Chemical engineering professor Lawrence Pratt honored by American Chemical Society
Lawrence Pratt, a chemical engineering professor in the School of Science and Engineering at Tulane University, has won a prestigious American Chemical Society award.
Pratt was named winner of the 2018 Joel Henry Hildebrand Award in the Theoretical and Experimental Chemistry of Liquids sponsored by Exxon-Mobil.
He, along with several other award recipients, will be honored at the ACS national meeting awards ceremony on March 20, 2018, in New Orleans.
“This award honors Joel Henry Hildebrand, who contributed over many decades to the founding of physical chemistry of liquids and liquid solutions at [the University of California at] Berkeley,” Pratt said.

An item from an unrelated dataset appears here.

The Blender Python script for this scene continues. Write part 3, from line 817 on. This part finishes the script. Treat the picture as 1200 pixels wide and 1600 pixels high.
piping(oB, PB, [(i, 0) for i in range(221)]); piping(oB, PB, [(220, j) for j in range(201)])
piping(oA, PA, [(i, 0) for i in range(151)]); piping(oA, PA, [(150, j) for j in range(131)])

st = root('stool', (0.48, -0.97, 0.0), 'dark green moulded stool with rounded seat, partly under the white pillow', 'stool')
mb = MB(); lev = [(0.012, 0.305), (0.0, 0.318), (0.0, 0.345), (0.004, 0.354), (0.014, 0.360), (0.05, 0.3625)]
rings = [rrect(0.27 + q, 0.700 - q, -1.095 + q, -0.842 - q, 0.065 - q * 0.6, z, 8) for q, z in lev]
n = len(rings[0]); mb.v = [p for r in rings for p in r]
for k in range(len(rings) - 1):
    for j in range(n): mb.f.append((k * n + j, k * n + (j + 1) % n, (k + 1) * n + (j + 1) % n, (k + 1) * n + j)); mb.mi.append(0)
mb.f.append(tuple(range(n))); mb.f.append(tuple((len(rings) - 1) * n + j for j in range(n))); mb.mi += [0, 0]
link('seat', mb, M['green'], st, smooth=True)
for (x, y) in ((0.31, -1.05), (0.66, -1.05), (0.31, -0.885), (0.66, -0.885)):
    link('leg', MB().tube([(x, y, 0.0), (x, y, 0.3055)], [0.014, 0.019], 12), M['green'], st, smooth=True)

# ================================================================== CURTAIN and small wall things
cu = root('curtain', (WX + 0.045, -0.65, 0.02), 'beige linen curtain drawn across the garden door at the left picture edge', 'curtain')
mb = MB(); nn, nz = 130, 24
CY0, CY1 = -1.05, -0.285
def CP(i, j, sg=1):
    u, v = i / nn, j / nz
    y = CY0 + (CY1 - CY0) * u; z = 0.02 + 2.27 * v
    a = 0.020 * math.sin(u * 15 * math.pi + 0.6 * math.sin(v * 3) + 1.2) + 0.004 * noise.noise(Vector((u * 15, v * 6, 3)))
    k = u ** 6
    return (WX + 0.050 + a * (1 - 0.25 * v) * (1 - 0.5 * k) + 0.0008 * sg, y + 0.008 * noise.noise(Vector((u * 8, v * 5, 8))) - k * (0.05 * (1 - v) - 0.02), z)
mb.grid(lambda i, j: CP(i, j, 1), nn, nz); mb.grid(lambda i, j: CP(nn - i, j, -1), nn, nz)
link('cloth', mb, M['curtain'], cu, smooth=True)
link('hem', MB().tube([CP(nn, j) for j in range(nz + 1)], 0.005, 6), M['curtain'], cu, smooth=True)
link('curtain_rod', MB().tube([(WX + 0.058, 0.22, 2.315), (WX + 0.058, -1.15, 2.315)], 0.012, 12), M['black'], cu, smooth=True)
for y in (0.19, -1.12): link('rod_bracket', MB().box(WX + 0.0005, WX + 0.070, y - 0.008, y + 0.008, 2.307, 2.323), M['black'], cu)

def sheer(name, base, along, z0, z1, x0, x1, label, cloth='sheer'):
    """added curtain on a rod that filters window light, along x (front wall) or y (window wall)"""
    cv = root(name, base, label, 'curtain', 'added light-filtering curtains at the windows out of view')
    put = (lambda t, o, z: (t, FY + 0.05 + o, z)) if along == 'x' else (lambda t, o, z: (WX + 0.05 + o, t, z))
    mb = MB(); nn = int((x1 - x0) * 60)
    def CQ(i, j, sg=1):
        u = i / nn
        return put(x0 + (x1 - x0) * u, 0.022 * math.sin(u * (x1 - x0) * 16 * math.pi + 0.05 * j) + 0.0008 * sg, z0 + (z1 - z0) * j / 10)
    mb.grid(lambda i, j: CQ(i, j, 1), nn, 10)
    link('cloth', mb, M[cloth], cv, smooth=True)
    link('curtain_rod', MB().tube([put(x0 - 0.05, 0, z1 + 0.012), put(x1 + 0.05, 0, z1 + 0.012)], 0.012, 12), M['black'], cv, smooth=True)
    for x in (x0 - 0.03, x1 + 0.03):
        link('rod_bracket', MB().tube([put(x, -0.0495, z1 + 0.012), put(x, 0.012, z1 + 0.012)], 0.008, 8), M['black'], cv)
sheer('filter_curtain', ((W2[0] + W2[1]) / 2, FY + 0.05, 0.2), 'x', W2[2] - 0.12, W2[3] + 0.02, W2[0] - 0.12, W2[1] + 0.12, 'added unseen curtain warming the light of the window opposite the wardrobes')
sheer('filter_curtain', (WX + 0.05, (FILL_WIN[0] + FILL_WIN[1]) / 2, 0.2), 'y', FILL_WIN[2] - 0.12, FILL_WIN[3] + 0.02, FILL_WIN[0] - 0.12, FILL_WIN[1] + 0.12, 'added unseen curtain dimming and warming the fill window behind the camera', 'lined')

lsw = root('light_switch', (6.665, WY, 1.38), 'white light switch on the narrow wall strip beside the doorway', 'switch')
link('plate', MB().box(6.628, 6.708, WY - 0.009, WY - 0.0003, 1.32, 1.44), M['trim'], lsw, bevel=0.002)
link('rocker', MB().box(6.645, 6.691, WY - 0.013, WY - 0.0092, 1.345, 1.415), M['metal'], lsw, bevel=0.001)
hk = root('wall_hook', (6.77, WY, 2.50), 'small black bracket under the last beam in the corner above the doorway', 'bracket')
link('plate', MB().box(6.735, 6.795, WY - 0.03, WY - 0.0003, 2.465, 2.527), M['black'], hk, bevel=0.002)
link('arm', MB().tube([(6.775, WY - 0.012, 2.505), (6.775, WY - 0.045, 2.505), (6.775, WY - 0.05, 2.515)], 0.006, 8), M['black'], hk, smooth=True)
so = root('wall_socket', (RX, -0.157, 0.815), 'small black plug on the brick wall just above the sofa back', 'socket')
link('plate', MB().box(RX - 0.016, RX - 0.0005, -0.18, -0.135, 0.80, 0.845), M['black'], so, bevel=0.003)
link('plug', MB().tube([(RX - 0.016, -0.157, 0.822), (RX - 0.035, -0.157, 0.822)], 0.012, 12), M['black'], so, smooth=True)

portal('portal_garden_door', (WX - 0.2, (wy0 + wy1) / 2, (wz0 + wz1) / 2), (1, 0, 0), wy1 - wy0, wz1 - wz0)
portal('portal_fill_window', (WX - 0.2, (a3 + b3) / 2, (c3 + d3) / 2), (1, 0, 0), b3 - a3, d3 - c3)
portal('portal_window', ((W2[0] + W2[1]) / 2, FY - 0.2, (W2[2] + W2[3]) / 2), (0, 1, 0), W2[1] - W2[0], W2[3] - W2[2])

He added that the award reflects his own progress in developing chemically specific, statistical mechanical theory of aqueous solutions relevant to molecular biophysics but also in a broader context of energy technology.
At Tulane, Pratt is the Herman and George R. Brown Chair in Chemical Engineering. The Brown Chair was created by The Brown Foundation to support and advance Tulane’s teaching and research in chemical engineering.
His research interests include thermodynamics and statistical thermodynamics; molecular theory of liquids, water and aqueous solutions; molecular simulation; and design of electrical energy storage materials.
Pratt has been at Tulane since 2008. Prior to arriving at Tulane in 2008, he held appointments in chemistry at UC–Berkeley, where he and Hildebrand were colleagues, and as a technical staff member at Los Alamos National Laboratory.